Under the new management brought on by the Trump administration, The Environmental Protection Agency (EPA) made a major effort this year to cut down the required quantity of cellulosic biofuels to be mixed into the nation’s fuels, walking back a Bush-era mandate. The EPA argues that the industry has not produced enough of these cellulosic biofuels to keep the policy realistic. Cellulosic biofuels are fuels created from inedible plant waste like husks and stems, as well as non-food plants such as grasses and seaweed.
When the DuPont plant was opened in 2015 at a construction cost of $225 million, it was widely publicized as the world’s largest cellulosic ethanol plant. The facility utilized corn stalks and stems (a resource more than plentiful in Iowa) to make ethanol, with a production capacity of 30 million gallons per year, to be blended with gasoline to aid refineries’ compliance of the U.S. Renewable Fuel Standard, instated in 2005 and expanded in 2007
When the ethanol-blending portion of the mandate was passed in 2007, with the hope of reducing U.S. dependence on foreign oil, the EPA predicted that by 2020 domestic ethanol production would be at one billion gallons per year. It’s become evident that this won’t be the case. Output for 2017 is expected to be around 7 million gallons.That’s a far cry from those original, optimistic numbers, thanks to high production costs and still-evolving technologies.
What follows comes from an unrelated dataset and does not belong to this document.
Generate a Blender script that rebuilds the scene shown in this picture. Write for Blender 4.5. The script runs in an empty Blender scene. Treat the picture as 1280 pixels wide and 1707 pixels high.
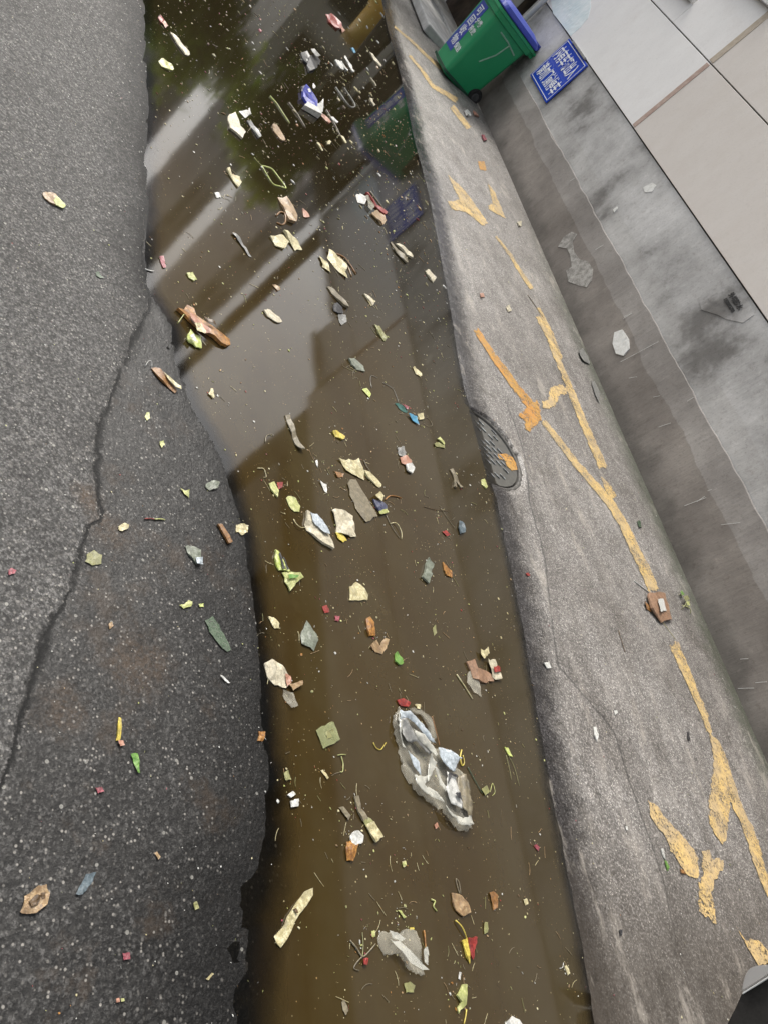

Now, in an ironic twist, the government’s response to insufficient biofuel production will cause the nation to have even less. The EPA made their proposal to cut biofuel blending requirements in July, with the goal to slash this year’s 311 million gallons to 238 million gallons in 2018, reversing the previous requirement to increase the ethanol blend each year.
Inside the oil industry, however, there are many that feel the Trump administration and the EPA have not done enough to overhaul biofuel requirements and “drain the swamp.” Notably, just one day before DuPont shuttered its ethanol plant, the chief executive of Icahn refinery CVR Energy accused Trump of caving in to corn-state fuel refiners by failing to completely overhaul the federal biofuel agenda. Icahn was previously a special adviser to Trump on regulations, but left the unpaid position amidst criticism that he stood to make a lot of money off of his proposed policy changes.
Perhaps unsurprisingly, DuPont is not the first company to start unloading its biofuel facilities. DuPont’s competition, Abengoa, sold its 25-million-gallon Kansas facility almost a year ago. DuPont itself has been showing signs of trouble since last year, when they stopped collecting corn stocks from local farmers because they’d run out of storage. DuPont said that they don’t intend to move away from biofuels completely, but shuttering the world’s largest cellulosic plant just two years after its lauded opening doesn’t bode well for the sector’s future.